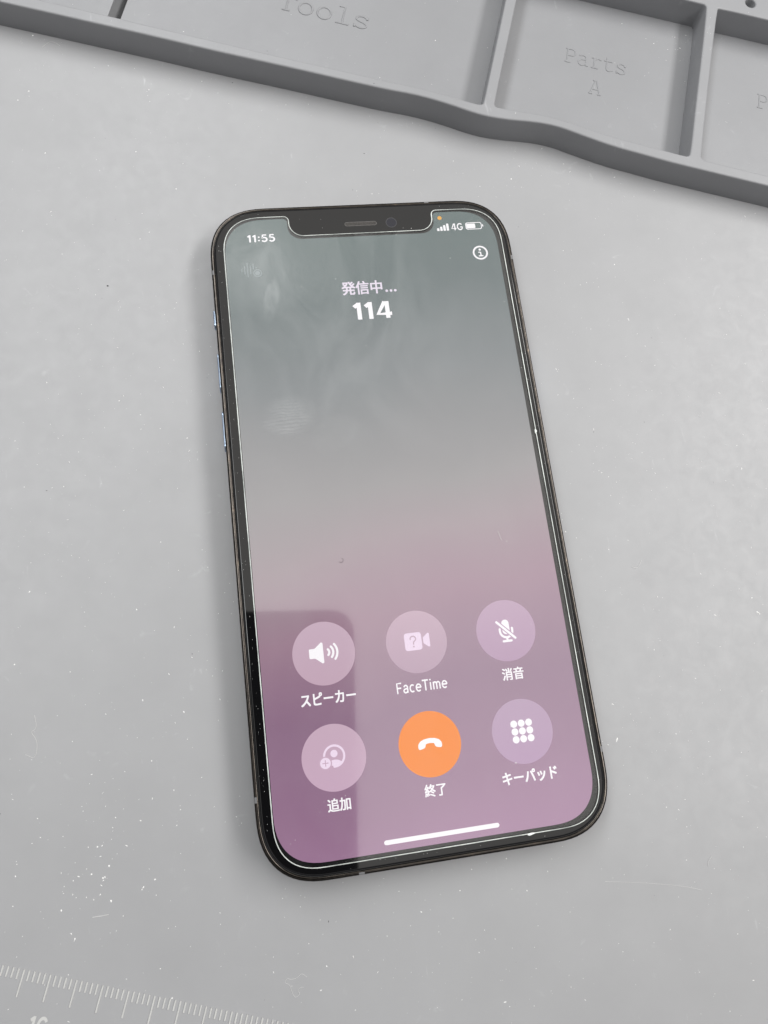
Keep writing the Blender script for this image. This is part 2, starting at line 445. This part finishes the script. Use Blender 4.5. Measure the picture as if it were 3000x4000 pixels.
def ccw(p): return p if sum(p[i - 1][0] * p[i][1] - p[i][0] * p[i - 1][1] for i in range(len(p))) > 0 else p[::-1]
def resample_smooth(p, it=2):
    for _ in range(it):
        o = []
        for i in range(len(p)):
            a, b = p[i], p[(i + 1) % len(p)]
            o += [(a[0] * .75 + b[0] * .25, a[1] * .75 + b[1] * .25), (a[0] * .25 + b[0] * .75, a[1] * .25 + b[1] * .75)]
        p = o
    return p
bm = bmesh.new()
loops = []
for k, p in enumerate(frame_polys):
    p = ccw(p)
    if k < 4: p = resample_smooth(p, 2)
    sgn = 1 if k == 0 else -1
    loops.append((p, sgn))
prof = [(0.0, 0.0 if False else -0.6), (0.0, 6.55), (0.06, 6.78), (0.20, 6.93), (0.42, 7.0)]
R = []
for p, sgn in loops:
    rr = []
    for ins, z in prof:
        base_out = -0.25 * max(0.0, 1 - max(z, 0) / 7.0) if sgn > 0 else 0.0
        q_ = offset(p, sgn * ins + (base_out if sgn > 0 else 0.12 * max(0.0, 1 - max(z, 0) / 7.0)))
        rr.append([bm.verts.new((x * MM, y * MM, z * MM)) for x, y in q_])
    n = len(p)
    for k in range(len(prof) - 1):
        for i in range(n):
            bm.faces.new((rr[k][i], rr[k][(i + 1) % n], rr[k + 1][(i + 1) % n], rr[k + 1][i]))
    R.append(rr[-1])
fl = [v for r in R for v in r]
for t in tessellate_polygon([[v.co for v in r] for r in R]):
    try: bm.faces.new([fl[i] for i in t])
    except ValueError: pass
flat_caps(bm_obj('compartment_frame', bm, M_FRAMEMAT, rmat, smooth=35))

# compartment floors, a thin sheet over the base sheet in a darker grey (the Tools floor leaves the narrow slot open)
def split_u(P, u0, keep_less):
    out = []; f = lambda p: p[0] * U.x + p[1] * U.y - u0
    for i in range(len(P)):
        a, b = P[i - 1], P[i]; fa, fb = f(a), f(b)
        if (fa < 0) != (fb < 0):
            t = fa / (fa - fb); out.append((a[0] + (b[0] - a[0]) * t, a[1] + (b[1] - a[1]) * t))
        if (fb < 0) == keep_less: out.append(b)
    return out
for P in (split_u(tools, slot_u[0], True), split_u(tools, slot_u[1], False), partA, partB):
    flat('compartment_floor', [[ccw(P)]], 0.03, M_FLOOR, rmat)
# moulded typewriter lettering, built stroke by stroke
def glyph(ch):
    if ch == 'T': return [[(.05, .44), (.05, .57), (.55, .57), (.55, .44)], [(.30, .57), (.30, 0)], [(.18, 0), (.42, 0)]]
    if ch == 'o': return [arc(.30, .215, .215, .215, 0, 360, 28)]
    if ch == 'l': return [[(.13, .61), (.31, .61), (.31, 0)], [(.10, 0), (.52, 0)]]
    if ch == 's': return [[(.48, .33)] + arc(.30, .325, .17, .105, 10, 200, 10) + [(.22, .245), (.38, .205)] + arc(.31, .105, .18, .105, 40, -160, 10) + [(.11, .10)], [(.485, .42), (.485, .32)], [(.105, .11), (.105, .0)]]
    if ch == 'P': return [[(.15, 0), (.15, .57)], [(.06, .57), (.33, .57)] + arc(.34, .43, .17, .14, 90, -90, 12) + [(.15, .29)], [(.06, 0), (.32, 0)]]
    if ch == 'a': return [[(.12, .40)] + arc(.28, .31, .16, .12, 120, 0, 8) + [(.44, 0), (.54, 0)], [(.44, .25), (.28, .25)] + arc(.25, .12, .16, .125, 90, 290, 12) + [(.44, .09)]]
    if ch == 'r': return [[(.10, .42), (.22, .42), (.22, 0)], [(.10, 0), (.42, 0)], [(.22, .27)] + arc(.40, .27, .17, .15, 150, 60, 8) + [(.53, .38)]]
    if ch == 't': return [[(.21, .57), (.21, .12)] + arc(.33, .12, .12, .12, 180, 300, 8) + [(.52, .05)], [(.08, .42), (.47, .42)]]
    if ch == 'A': return [[(.08, 0), (.27, .57), (.33, .57), (.52, 0)], [(.16, .57), (.30, .57)], [(.16, .20), (.44, .20)], [(.02, 0), (.18, 0)], [(.42, 0), (.58, 0)]]
def tube(bm, pts, r, z, flatz=1.0, n=8):
    P = [Vector((x, y, z)) for x, y in pts]
    rings = []
    for i, p in enumerate(P):
        t = (P[min(i + 1, len(P) - 1)] - P[max(i - 1, 0)]).normalized()
        s = Vector((-t.y, t.x, 0))
        rings.append([bm.verts.new((p + s * (r * math.cos(2 * math.pi * k / n)) + Vector((0, 0, r * flatz * math.sin(2 * math.pi * k / n)))) * MM) for k in range(n)])
    for a, b in zip(rings, rings[1:]):
        for k in range(n): bm.faces.new((a[k], a[(k + 1) % n], b[(k + 1) % n], b[k]))
    bm.faces.new(rings[0]); bm.faces.new(rings[-1][::-1])
def emboss(word, ox, oy, dx, em, ysc, r, hh, cell=.6):
    """centre of the first letter's foot at (ox, oy)"""
    a = Vector(dx).normalized(); b = Vector((-a.y, a.x))
    bm = bmesh.new()
    for i, ch in enumerate(word):
        for st in glyph(ch):
            pts = []
            for x, y in st:
                p = Vector((ox, oy)) + a * ((i * cell + x - .3) * em) + b * (y * em * ysc); pts.append(tuple(p))
            tube(bm, pts, r, 0.0, hh)
    return bm_obj('embossed_word', bm, M_FLOOR, rmat, smooth=60)
emboss('Tools', -11.5, 138.1, (.955, -.30), 8.4, 1.06, .30, .75)
emboss('Parts', 64.6, 120.0, (.955, -.29), 6.05, 1.28, .24, .75)
emboss('A', 69.7, 109.45, (.955, -.29), 6.05, 1.28, .24, .75)
emboss('P', 118.0, 103.6, (.955, -.29), 6.05, 1.28, .24, .75)

# moulded ruler
bm = bmesh.new()
for k in range(-30, 75):
    b0 = Vector((-80.80, -81.62)) + Vector((4.663, -1.673)) / 5 * k
    ln = 4.6 if k % 5 == 0 else 1.75
    d = Vector((-.327, -.945)); jit = random.uniform(-.03, .03)
    tube(bm, [tuple(b0 - d * .05), tuple(b0 + d * .1), tuple(b0 + d * (ln - .1 + jit)), tuple(b0 + d * (ln + jit))], 0.20 + random.uniform(-.015, .015), 0.0, 1.0, 8)
o = bm_obj('ruler_scale', bm, M_TICK, rmat, smooth=60)
o = stroke_text('ruler_number', '16', (0, 0, 3.3, 3.4), 0.06, M_TICK, rmat, .20)
for v in o.data.vertices:
    p = Vector((-80.75, -92.5)) + Vector((.945, -.327)) * (v.co.x / MM) + Vector((.327, .945)) * (v.co.y / MM)
    v.co.x, v.co.y = p.x * MM, p.y * MM

# ================================================================== the phone
ph = thing('smartphone', 'black smartphone with a lit call screen lying on the grey mat', 'smartphone')
PW, PHH = 35.75, 73.35
def po(ins): return superell(0, 0, PW - ins, PHH - ins, 13.6 - ins, 2.5, 16)
fr = loft('frame', [(po(i), z) for i, z in ((0.75, 0.02), (0.30, 0.10), (0.06, 0.34), (0.0, 0.65), (0.0, 6.45), (0.05, 6.72), (0.17, 6.92), (0.34, 7.03), (0.62, 7.06), (0.78, 7.03), (0.86, 6.9), (0.88, 6.5))],
          M_FRAME, ph, smooth=50)
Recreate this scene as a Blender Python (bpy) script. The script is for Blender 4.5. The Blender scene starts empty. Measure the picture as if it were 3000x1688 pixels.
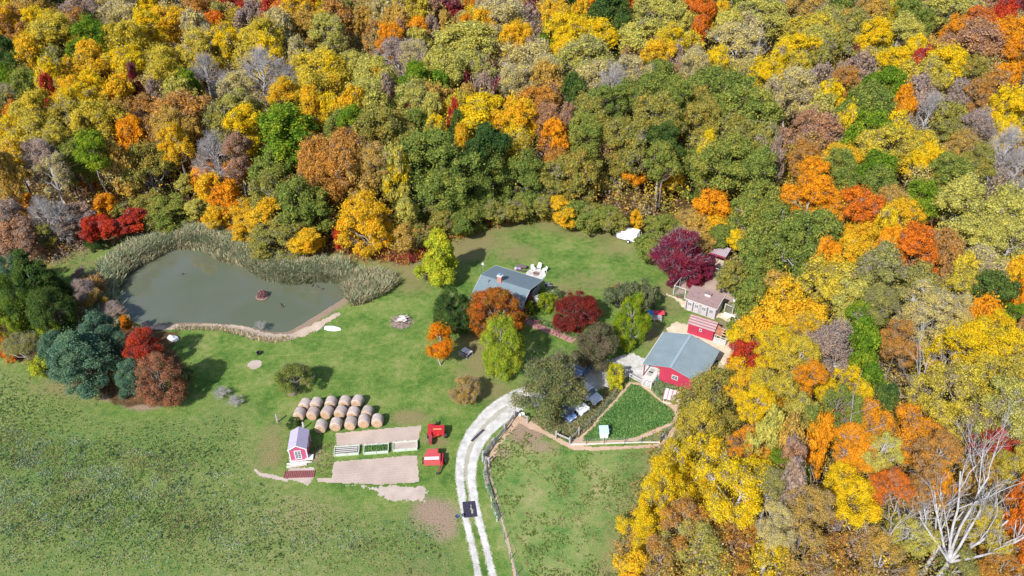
import bpy, math, random
import numpy as np
from mathutils import Vector, Matrix

# ------------------------------------------------------------------ camera, sky, sun
scene = bpy.context.scene
COL = scene.collection
CAM_H, PITCH, FOC = 78.0, 36.0, 2300.0
cam_d = bpy.data.cameras.new('camera'); cam = bpy.data.objects.new('camera', cam_d); COL.objects.link(cam)
cam_d.sensor_width = 36.0; cam_d.lens = 36.0*FOC/3000.0; cam_d.clip_start = 0.5; cam_d.clip_end = 5000
cam.location = (0, 0, CAM_H); cam.rotation_euler = (math.radians(90-PITCH), 0, 0)
scene.camera = cam
SUN_EL, SUN_AZ = math.radians(41), math.radians(33+180)      # azimuth clockwise from +Y, towards the sun
world = bpy.data.worlds.new('World'); scene.world = world; world.use_nodes = True
wn = world.node_tree; bg = wn.nodes['Background']
sky = wn.nodes.new('ShaderNodeTexSky'); sky.sky_type = 'NISHITA'; sky.sun_disc = False
sky.sun_elevation = SUN_EL; sky.sun_rotation = SUN_AZ
wn.links.new(sky.outputs[0], bg.inputs[0]); bg.inputs[1].default_value = 0.125
sd = bpy.data.lights.new('sun', 'SUN'); sun = bpy.data.objects.new('sun', sd); COL.objects.link(sun)
sd.energy = 4.8; sd.angle = math.radians(0.5); sd.color = (1.0, 0.965, 0.92)
sv = Vector((math.sin(SUN_AZ)*math.cos(SUN_EL), math.cos(SUN_AZ)*math.cos(SUN_EL), math.sin(SUN_EL)))
sun.rotation_euler = sv.to_track_quat('Z', 'Y').to_euler(); sun.location = (0, 0, 120)
scene.view_settings.view_transform = 'Standard'; scene.view_settings.look = 'None'
scene.view_settings.exposure = 0.40; scene.view_settings.gamma = 1.0
scene.render.engine = 'CYCLES'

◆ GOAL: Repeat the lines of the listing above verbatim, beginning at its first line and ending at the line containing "except ValueError: pass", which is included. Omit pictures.

◆ SOLUTION FOR THIS EXERCISE:
Keep writing the Blender script for this image. This is part 2, starting at line 445. This part finishes the script. Use Blender 4.5. Measure the picture as if it were 3000x4000 pixels.
def ccw(p): return p if sum(p[i - 1][0] * p[i][1] - p[i][0] * p[i - 1][1] for i in range(len(p))) > 0 else p[::-1]
def resample_smooth(p, it=2):
    for _ in range(it):
        o = []
        for i in range(len(p)):
            a, b = p[i], p[(i + 1) % len(p)]
            o += [(a[0] * .75 + b[0] * .25, a[1] * .75 + b[1] * .25), (a[0] * .25 + b[0] * .75, a[1] * .25 + b[1] * .75)]
        p = o
    return p
bm = bmesh.new()
loops = []
for k, p in enumerate(frame_polys):
    p = ccw(p)
    if k < 4: p = resample_smooth(p, 2)
    sgn = 1 if k == 0 else -1
    loops.append((p, sgn))
prof = [(0.0, 0.0 if False else -0.6), (0.0, 6.55), (0.06, 6.78), (0.20, 6.93), (0.42, 7.0)]
R = []
for p, sgn in loops:
    rr = []
    for ins, z in prof:
        base_out = -0.25 * max(0.0, 1 - max(z, 0) / 7.0) if sgn > 0 else 0.0
        q_ = offset(p, sgn * ins + (base_out if sgn > 0 else 0.12 * max(0.0, 1 - max(z, 0) / 7.0)))
        rr.append([bm.verts.new((x * MM, y * MM, z * MM)) for x, y in q_])
    n = len(p)
    for k in range(len(prof) - 1):
        for i in range(n):
            bm.faces.new((rr[k][i], rr[k][(i + 1) % n], rr[k + 1][(i + 1) % n], rr[k + 1][i]))
    R.append(rr[-1])
fl = [v for r in R for v in r]
for t in tessellate_polygon([[v.co for v in r] for r in R]):
    try: bm.faces.new([fl[i] for i in t])
    except ValueError: pass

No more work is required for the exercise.